Henri-Jules fell madly in love with the Marquise de Richelieu at some point. Although not handsome, Henri-Jules was very rich and that was what the Marquise de Richelieu found so tempting about him. As Henri-Jules found out the Marquise was also flirting with the Comte de Roucy, he made quite the scene. Out of fear to lose the financial support, the Marquise suggested to lure the Comte to her for a private meeting, during which men hired by Henri-Jules could kill the Comte. Condé was so horrified by the suggestion that he hurried to the Comte at once and told him all about it. Both men broke with the Marquise afterwards.

During the last years of Henri-Jules life, his strange behaviour reached new heights. Not only did he bark randomly, had fits of madness and tormented his wife, once he could not resist to jump into the freshly made bed of the Marechale de Noailles, while crying in ecstasy “Oh, le bon lit! Le bon lit!“.

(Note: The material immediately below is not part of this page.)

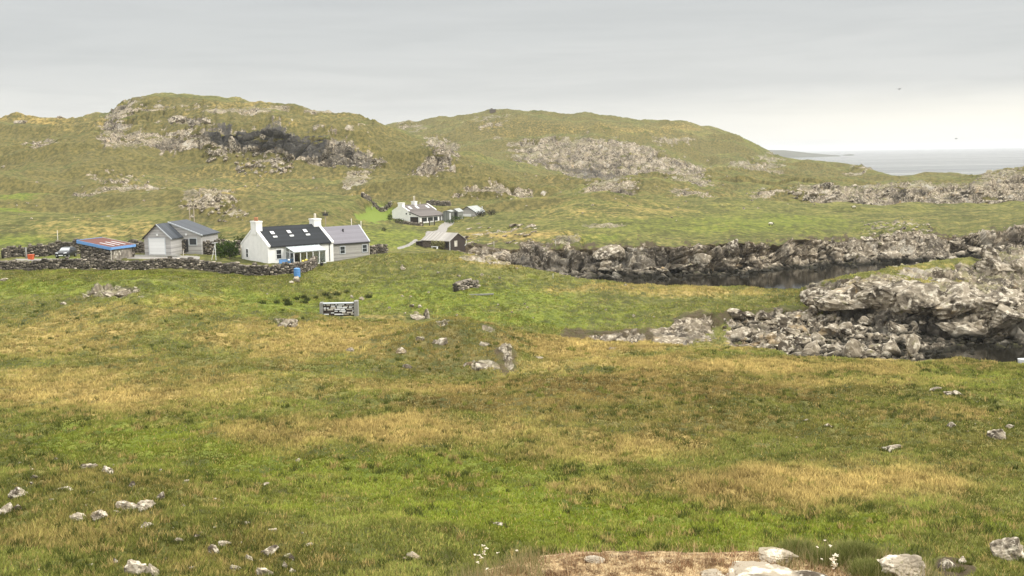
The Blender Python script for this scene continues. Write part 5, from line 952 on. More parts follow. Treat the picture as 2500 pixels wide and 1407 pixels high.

The strangest scene of it all, is probably his last one. Henri-Jules got gout and fevers, which weakened him to the point of being bedridden. As his doctor urged him to eat something to regain his strength, he argued and insisted, all serious, he could not eat anything for he was already dead and the dead do not eat. The doctor tried it again and again, but the reply was the same: Henri-Jules told them he was already dead… while being still very much alive. Thus is doctor hired some random people, ushered them into Henri-Jules bedroom, and claimed those people were dead for a while already, but even the dead eat occasionally, which the pretended corpses then showed him by consuming food. The Prince de Condé began to eat again, but only when he was in company of his fellow-corpses.

Henri-Jules died aged 65 in Paris on 1 April 1709. His son Louis became the new Prince de Condé and died only eleven months later.